As well as chart analysis, you can look at what has historically driven the asset price. One example of this could be the Tesla price, which has grown enormously since the beginning of the last decade. However, it has been subject to some fairly volatile fluctuations due to instances involving its CEO Elon Musk. An appearance on Joe Rogan’s podcast caused the Tesla stock to drop by 9% in one day. His erratic behaviour has also played out on Twitter, where some tweets were brought into scrutiny, worrying shareholders and investors.

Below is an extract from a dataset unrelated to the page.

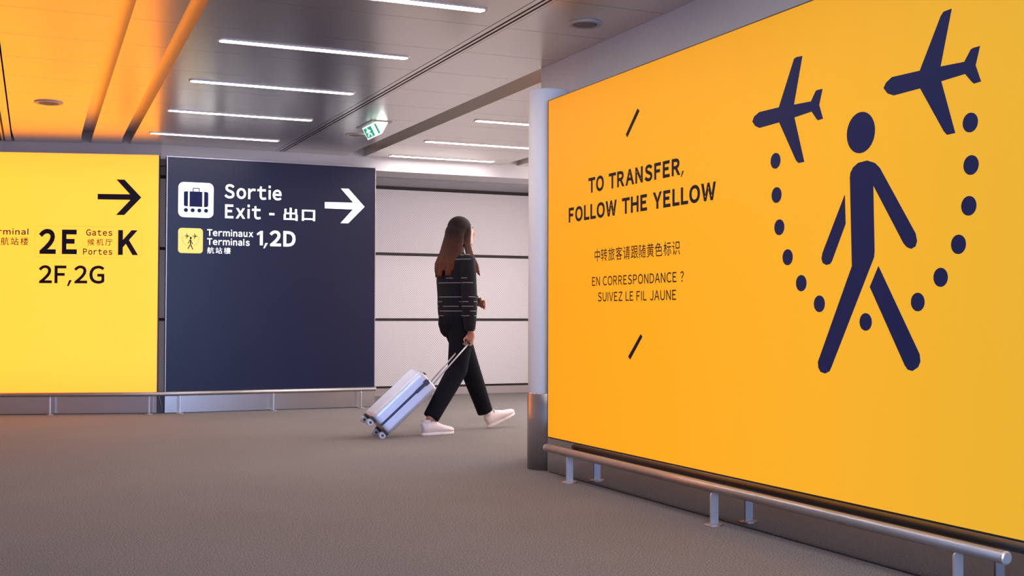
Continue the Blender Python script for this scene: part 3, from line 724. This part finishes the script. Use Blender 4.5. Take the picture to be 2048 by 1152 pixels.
# top: loose black knit with sleeves
bm = bmesh.new()
loft(bm, [((0.00, 0, 0.905), .128, .180), ((-0.005, 0, 0.95), .135, .185), ((-0.01, 0, 1.02), .138, .180), ((-0.015, 0, 1.10), .138, .172), ((-0.02, 0, 1.20), .140, .178),
          ((-0.025, 0, 1.29), .130, .186), ((-0.03, 0, 1.36), .108, .182), ((-0.025, 0, 1.41), .078, .120), ((-0.012, 0, 1.445), .062, .068), ((-0.004, 0, 1.462), .060, .064)], 28)
def sleeve(bm, s, e, w, k=1.0):
    s, e, w = Vector(s), Vector(e), Vector(w)
    loft(bm, [(s+Vector((0, 0, .02)), .060, .052), (s.lerp(e, .3), .066*k, .060), (s.lerp(e, .7), .066*k, .058), (e, .066*k, .058), (e.lerp(w, .35), .064*k, .055), (e.lerp(w, .75), .054, .048), (e.lerp(w, 1.08), .042, .040)], 18)
sleeve(bm, SHR, ELR, WRR); sleeve(bm, SHL, ELL, WRL, 1.1)
ell(bm, SHR, .062, .056, .058); ell(bm, SHL, .062, .056, .058); ell(bm, ELR, .062, .055, .062); ell(bm, ELL, .070, .060, .066)
fused('knitted_top', bm, 'knit', PER, 0.008, 4)

# trousers: straight and loose
bm = bmesh.new()
loft(bm, [((0.0, 0, 0.99), .108, .150), ((-0.005, 0, 0.93), .126, .175), ((-0.012, 0, 0.86), .128, .178), ((-0.005, 0, 0.80), .112, .165), ((0.0, 0, 0.765), .085, .14)], 28)
def pleg(bm, h, k, a, hem):
    h, k, a = Vector(h), Vector(k), Vector(a); d = (a-k).normalized(); e = k+d*((a-k).length*hem)
    loft(bm, [(h+Vector((0, 0, -.02)), .100, .092), (h.lerp(k, .35), .100, .090), (h.lerp(k, .7), .090, .082), (k, .084, .076), (k.lerp(e, .35), .078, .072), (k.lerp(e, .7), .070, .066), (e, .066, .062)], 24)
pleg(bm, HIPR, KNR, ANR, 0.95); pleg(bm, HIPL, KNL, ANL, 0.98)
ell(bm, KNR, .084, .076, .084); ell(bm, KNL, .082, .076, .082)
tr = fused('trousers', bm, 'pants', PER, 0.008, 4)

# hair: cap plus long locks down the back and over the near shoulder
bm = bmesh.new()
ell(bm, (0.014, 0, 1.632), .102, .089, .094); ell(bm, (0.0, 0, 1.59), .075, .092, .07)
ell(bm, (-0.020, 0, 1.575), .092, .084, .105)
ell(bm, (-0.035, 0, 1.47), .080, .088, .12)
def lock(p, r0, r1):
    p = [Vector(q) for q in p]; q = []
    for i in range(len(p)-1):
        for j in range(4): q.append(p[i].lerp(p[i+1], j/4))
    q.append(p[-1]); n = len(q)
    loft(bm, [(c, (r0+(r1-r0)*i/(n-1))*(0.5 if i in (0, n-1) else 1), (r0+(r1-r0)*i/(n-1))*(0.5 if i in (0, n-1) else 1)*0.9) for i, c in enumerate(q)], 8)
for i in range(46):
    a = -1.45+2.9*i/45+random.uniform(-.03, .03)      # from near side round the back to the far side
    sx, sy = -math.cos(a), math.sin(a)
    j = random.uniform(-.012, .012)
    lock([(0.01+sx*.085, sy*.074, 1.63), (-0.01+sx*.098, sy*.088, 1.53), (-0.03+sx*.110, sy*.105, 1.43),
          (-0.055+sx*(.118)+j, sy*.125, 1.34), (-0.07+sx*.115+j, sy*.125+j, 1.25+random.uniform(-.03, .035))], random.uniform(.012, .018), random.uniform(.006, .011))
for s in (-1, 1):
    for i in range(13):
        f = i/12; j = random.uniform(-.008, .008)
        lock([(0.050+0.02*f, s*(.066-.01*f), 1.67), (0.062-.03*(1-f), s*.084, 1.60), (0.050-.05*(1-f), s*.090, 1.50), (0.060-.05*(1-f)+j, s*(.112), 1.42),
              (0.100-.07*(1-f)+j, s*(.132), 1.33), (0.125-.07*(1-f)+j, s*.128, 1.25+random.uniform(-.02, .03))], random.uniform(.011, .015), .006)
fused('hair', bm, 'hair', PER, 0.006, 2)

# shoes
def shoe(name, x, y, rot, z=0.0):
    sh = obj(name, bmesh.new(), 'shoe', PER)
    bm = bmesh.new()
    def ring(xx, zc, hz, wy): return ((xx, 0, zc), hz, wy)
    loft(bm, [((-0.138, 0, .062), .034, .016), ((-0.130, 0, .064), .044, .026), ((-0.10, 0, .068), .054, .034), ((-0.05, 0, .068), .054, .036), ((0.0, 0, .056), .042, .037),
              ((0.05, 0, .045), .032, .041), ((0.10, 0, .038), .026, .042), ((0.135, 0, .034), .021, .034), ((0.155, 0, .030), .012, .018)], 22)
    loft(bm, [((-0.100, 0, .085), .034, .030), ((-0.098, 0, .112), .040, .033), ((-0.098, 0, .122), .040, .033)], 20)
    up = fused(name, bm, 'shoe', PER, 0.005, 3)
    bpy.data.objects.remove(sh)
    # sole
    pts = []
    for i in range(40):
        a = 2*PI*i/40; c, s_ = math.cos(a), math.sin(a)
        w = 0.041 if c > 0 else 0.034
        pts.append((0.008+0.152*(abs(c)**0.85)*(1 if c > 0 else -1), w*(abs(s_)**0.8)*(1 if s_ > 0 else -1)))
    bm = bmesh.new(); add_prism(bm, pts, 0.001, 0.021); so = obj('sole', bm, 'sole', up, bevel=0.004)
    # laces
    for k in range(4):
        xx = -0.045+0.026*k; zz = 0.128-0.016*k-0.003
        bm = bmesh.new(); add_tube(bm, [(xx, -.030, zz-.022), (xx+.004, -.014, zz-.003), (xx+.004, .014, zz-.003), (xx, .030, zz-.022)], .0032, 8); obj('lace', bm, 'sole', up)
    bm = bmesh.new()
    for s in (-1, 1): add_tube(bm, [(-0.052, 0, .120), (-0.046, s*.018, .138), (-0.024, s*.040, .136), (-0.030, s*.026, .118), (-0.050, 0, .120)], .0028, 8)
    obj('lace_bow', bm, 'sole', up)
    up.location = (x, y, z); up.rotation_euler = (0, rot, 0)
    return up
shoe('shoe', -0.255, -0.085, 0.0)
shoe('shoe', 0.497, 0.080, math.radians(-20), 0.052)

# ------------------------------------------------------------------ suitcase
a0 = 0.25
hd = Vector((math.cos(a0), math.sin(a0), 0)); lt = Vector((-math.sin(a0), math.cos(a0), 0))
O = Vector((3.42, 8.78, 0))
GL = O+hd*GR.x+lt*GR.y+Vector((0, 0, GR.z))          # where the hand holds the grip
TILT = math.radians(42.5); CH = -0.11
Wd, Th, Ln = 0.34, 0.20, 0.50
wheel_r = 0.026
# local: x = along body (towards handle), y = lateral, z = thickness (up-back)
case = thing('suitcase', 'silver hard-shell cabin suitcase tilted on its wheels behind the woman', 'suitcase')
case.rotation_euler = (0, -TILT, CH)
gz = -0.030
ct, st = math.cos(TILT), math.sin(TILT)
wx, wz = -0.040, -Th/2+0.032
gx = (GL.z-wheel_r-(gz-wz)*ct)/st+wx
hx, hy_ = math.cos(CH), math.sin(CH)
off = gx*ct-gz*st
case.location = (GL.x-hx*off, GL.y-hy_*off, GL.z-(gx*st+gz*ct))
def rbox(x0, x1, hy, z0, z1, r=0.035, grooves=True):
    """rounded shell with ridges running along x"""
    bm = bmesh.new()
    prof = []
    n = 10
    # outline in y-z, half shell
    ys = []
    ring = []
    for i in range(n+1): a = PI/2*i/n; ring.append((hy-r+r*math.cos(a), z1-r+r*math.sin(a)))
    k = 9; w = (hy-r)
    for i in range(1, k*4):
        y = w-2*w*i/(k*4); ring.append((y, z1-(0.0045 if (i % 4) in (1, 2) else 0)))
    for i in range(n+1): a = PI/2+PI/2*i/n; ring.append((-hy+r+r*math.cos(a), z1-r+r*math.sin(a)))
    full = ring+[(-hy, z0), (hy, z0)]
    secs = []
    for x, sc in ((x0, 0.86), (x0+0.004, 0.92), (x0+0.014, 0.972), (x0+0.03, 1.0), (x1-0.03, 1.0), (x1-0.014, 0.972), (x1-0.004, 0.92), (x1, 0.86)):
        secs.append([bm.verts.new((x, y*(1-(1-sc)*0.5), z0+(z-z0)*sc)) for y, z in full])
    m = len(full)
    for a, b in zip(secs, secs[1:]):
        for i in range(m): bm.faces.new((a[i], a[(i+1) % m], b[(i+1) % m], b[i]))
    bm.faces.new(secs[0][::-1]); bm.faces.new(secs[-1])
    return bm
o = obj('shell', rbox(0, Ln, Wd/2, 0.006, Th/2), 'shell', case, smooth=False)
bm = rbox(0, Ln, Wd/2, 0.006, Th/2)
for v in bm.verts: v.co.z *= -1
obj('shell', bm, 'shell', case)
# ridges on the side walls
for s in (-1, 1):
    for zz in (0.026, 0.048):
        for sg in (-1, 1):
            obj('ridge', box(0.035, Ln-0.035, s*Wd/2-0.002, s*Wd/2+0.002, sg*zz-0.006, sg*zz+0.006), 'shell', case, bevel=0.0015)
obj('zip_band', box(0.008, Ln-0.008, -Wd/2-0.003, Wd/2+0.003, -0.0095, 0.0095), 'zip', case, bevel=0.002)
obj('side_handle', box(0.36, 0.47, -Wd/2-0.014, -Wd/2-0.002, -0.013, 0.013), 'zip', case, bevel=0.005)
obj('lock', box(Ln-0.05, Ln-0.012, -Wd/2-0.006, -Wd/2-0.002, -0.022, 0.022), 'zip', case, bevel=0.002)
bm = bmesh.new(); add_tube(bm, [(Ln-0.002, -0.06, 0.03), (Ln+0.022, -0.05, 0.03), (Ln+0.026, 0, 0.03), (Ln+0.022, 0.05, 0.03), (Ln-0.002, 0.06, 0.03)], 0.008, 10); obj('carry_handle', bm, 'handle', case, smooth=True)
# telescopic handle
for s in (-1, 1):
    bm = bmesh.new(); add_tube(bm, [(Ln-0.02, s*0.060, -Th/2+0.028), (gx-0.012, s*0.060, gz)], 0.006, 10); obj('handle_rod', bm, 'hub', case, smooth=True)
bm = bmesh.new(); add_tube(bm, [(gx-0.016, -0.066, gz), (gx-0.004, -0.062, gz), (gx, -0.05, gz), (gx, 0.05, gz), (gx-0.004, 0.062, gz), (gx-0.016, 0.066, gz)], 0.0115, 12); obj('grip', bm, 'handle', case, smooth=True)
# wheels
for sy in (-1, 1):
    for sz in (-1, 1):
        yy, zz = sy*(Wd/2-0.045), sz*(Th/2-0.032)
        bm = bmesh.new(); add_box(bm, -0.020, 0.004, yy-0.026, yy+0.026, zz-0.026, zz+0.026)
        hs = obj('wheel_housing', bm, 'wheel', case, bevel=0.006)
        bm = bmesh.new()
        for w in (-0.013, 0.013): add_tube(bm, [(-0.040, yy+w-0.008, zz), (-0.040, yy+w+0.008, zz)], wheel_r, 24)
        wh = obj('wheel', bm, 'hub', hs, bevel=0.003)
        bm = bmesh.new(); add_tube(bm, [(-0.040, yy-0.024, zz), (-0.040, yy+0.024, zz)], 0.010, 16); obj('axle', bm, 'wheel', hs)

He has since gone on to purchase the social media giant. However, will stretching his availability between two of the biggest companies in the world mean they both suffer? This speculation has seen Tesla’s share price drop as concerns over whether Musk can juggle two of the biggest companies in the world at the same time. However, whilst some analysts predict the Tesla price would correct anyway due to the 15,000% increase since 2010, Musk has an army of loyal fans who believe wholeheartedly in his business models and strategies.

Elon Musk tweet


Ensuring you consider all of these things before weighing up buying options vs selling options is a highly advisable route. You must understand how options trading works, as it isn’t usually the first type of trading somebody will embark upon. It is ideal that you learn the basics of the market and how buying options vs selling options work before looking to trade via either of these instruments. 

Whilst there is potential for great returns with this type of trading, there are also great risks. Hopefully, we have informed you enough today so that you can take this knowledge and apply it to your trades. It will ensure that your strategy is more well-rounded moving forwards. Much like any trading method, there are pros and cons. It takes a layered approach to reach the other side of the trade in a better financial position than the one you started in. Invest with caution, and become familiar with the basics. This sets the solid groundwork for your trading strategy in the future.